I musulmani salafiti del Vecchio Continente respingono l’uso della violenza. Ma gli accadimenti delle ultime ore fanno presagire un futuro totalmente diverso
In questi giorni le cronache giornalistiche hanno riportato con abbondanza di particolari l’attacco di un solitario attentatore a Lione agli impianti industriali della fabbrica americana Air Products di Saint-Quintin-Fallavier dopo aver mozzato la testa al proprietario della ditta. In Italia una vasta operazione dell’anti terrorismo ha portato all’arresto di 12 persone,alcune pronte a partire per combattere in Siria. Il giornale inglese Sun ha rivelato di aver sventato, qualche giorno fa, un attacco terroristico organizzato dallo Stato islamico contro una parata militare svoltasi a Merton nel sud di Londra che prevedeva, con un attacco suicida, l’esplosione di un rudimentale ordigno sul modello di quello utilizzato durante la maratona di Boston dell’aprile 2013. La spiaggia di Sousse in Tunisia affollata di europei è stata teatro di una feroce carneficina con oltre 30 morti. L’attentatore, Seifeddin Rezgui era stato segnalato in alcune moschee salafite che incitavano alla Jihad. Il Califfato ha voluto qui colpire il sogno occidentale, il luogo del peccato, il simbolo della mollezza del nemico. L’Isis parla di «tane della fornicazione, del vizio e della apostasia». Un anno dopo che lo Stato islamico ha invaso la città irachena di Mosul, la sua presa di territori in Iraq e in Siria è sempre più stabile. I loro attacchi terroristici sono diventati anche più audaci come l’attacco kamikaze degli al-Shabab in Somalia ad una caserma della forza di interposizione dell’Unione africana che ha fatto 25 morti. Dietro tutti questi attentati gli analisti vedono la mano di “gruppi salafiti”. Da quasi trenta anni molti atti terroristici sono stati rivendicati dall’islam salafita, cominciando dagli attentati di Parigi del 1995, di Londra nel luglio del 2005, rapimenti di occidentali, distruzioni di mausolei di santi musulmani a Timbuctù rivendicata dal gruppo Ansar al-Din (difensori della religione) o dal gruppo Boko Haram in Nigeria contro chiese, attentati compiuti per stabilire nel Paese la shari’a eliminando tutto ciò che è proibito dall’islam. Molti partiti islamici sono di orientamento salafita come “il fronte della riforma“ in Turchia, in Libia il Partito della Patria, in Egitto il partito al-Nur risultato secondo dopo i Fratelli Musulmani.

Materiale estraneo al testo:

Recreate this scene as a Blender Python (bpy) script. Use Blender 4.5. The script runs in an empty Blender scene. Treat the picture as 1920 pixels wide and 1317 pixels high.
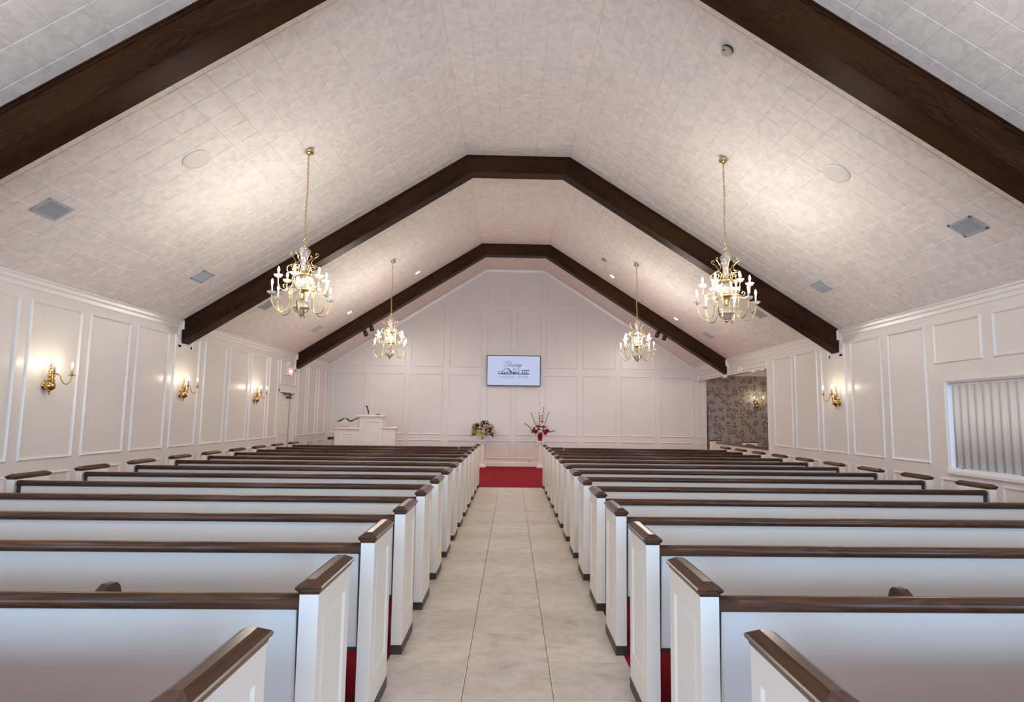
import bpy, math, random
from mathutils import Matrix, Vector
random.seed(7)
PI = math.pi
scene = bpy.context.scene
COL = scene.collection

# ------------------------------------------------------------------ camera
F_PX, PITCH, YAW, ROLL, CAM_H, CX, CY = 1120.0, 0.0997, 0.0237, 0.0130, 1.4918, 987.16, 669.32
cp, sp, cyw, syw = math.cos(PITCH), math.sin(PITCH), math.cos(YAW), math.sin(YAW)
CF = Vector((syw*cp, cyw*cp, sp)); R0 = Vector((cyw, -syw, 0)); U0 = R0.cross(CF)
CR = R0*math.cos(ROLL) + U0*math.sin(ROLL); CU = -R0*math.sin(ROLL) + U0*math.cos(ROLL)
cam = bpy.data.cameras.new('camera'); camo = bpy.data.objects.new('camera', cam); COL.objects.link(camo)
m = Matrix.Identity(4)
for i in range(3):
    m[i][0], m[i][1], m[i][2] = CR[i], CU[i], -CF[i]
m[2][3] = CAM_H
camo.matrix_world = m
cam.sensor_fit = 'HORIZONTAL'; cam.sensor_width = 36.0; cam.lens = 36.0*F_PX/1920
cam.shift_x = -(CX-960)/1920; cam.shift_y = (CY-658.5)/1920
cam.clip_start = 0.05; cam.clip_end = 200
scene.camera = camo
def px(p):
    v = Vector(p) - Vector((0, 0, CAM_H)); zz = v.dot(CF)
    if zz < .1: return None
    return CX + F_PX*v.dot(CR)/zz, CY - F_PX*v.dot(CU)/zz, zz

# ------------------------------------------------------------------ world, light levels, exposure
BULB_W = 3.4           # each chandelier bulb
SCONCE_W = .8
DAY_W = 200.0          # daylight outside each rear window
SPOT_W = 50.0
CAN_W = 27.0            # each bronze spotlight washing the gable wall
EXPOSURE = 0.88
REAR_FILL_W = 75.0         # added warm fill from behind the camera, through a made-up glass door
w = bpy.data.worlds.new('world'); scene.world = w; w.use_nodes = True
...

In Europa i salafiti sono una minoranza attiva che respinge per lo più l’uso della violenza pur condannando il carattere empio della civiltà occidentale e dei suoi valori. Su circa cinque milioni di musulmani che vivono in Francia si presume che siano diecimila i salafiti. Negli anni novanta erano solo poche decine. I radicali sono tra i duecento e trecento.
I seguaci delle correnti salafite provengono dalla immigrazione musulmana e gli attuali sbarchi sulle coste italiane ne aumentano il numero. C’è da considerare che quasi un terzo di loro è costituito da cristiani convertiti e il salafismo è il movimento che accoglie il maggior numero di conversioni. Molti giovani occidentali che si convertono all’islam, ritengono che la scelta della jihad (guerra santa) in Europa e in Oriente è vissuta come la conseguenza logica e inevitabile della conversione. I salafiti pretendono di predicare l’islam delle origini prendendo come punto di riferimento i primi musulmani del VII secolo i pii antenati che hanno compreso e applicato meglio gli insegnamenti dell’islam. La sunna, la via tracciata da Maometto, è il loro credo. Per ristabilire “la gloria dell’islam” occorre tornare alle pratiche dei pii antenati. Essi si sentono di essere stati scelti da Dio per far rinascere l’islam eterno, e si ritengono di incarnare sulla terra il progetto di salvezza voluto da Dio.
E’ giunto il tempo di ripensare la nostra strategia, bombardare non serve è il momento di chiedere conto ai Paesi occidentali che permettono ai mercanti di armi di fare affari. E’ urgente promuovere una riflessione politica e culturale partendo dall’idea che Dio è presente nelle nostre religioni. Non si può usare la violenza in nome di Dio nè giustificare pubblicamente chi lo fa.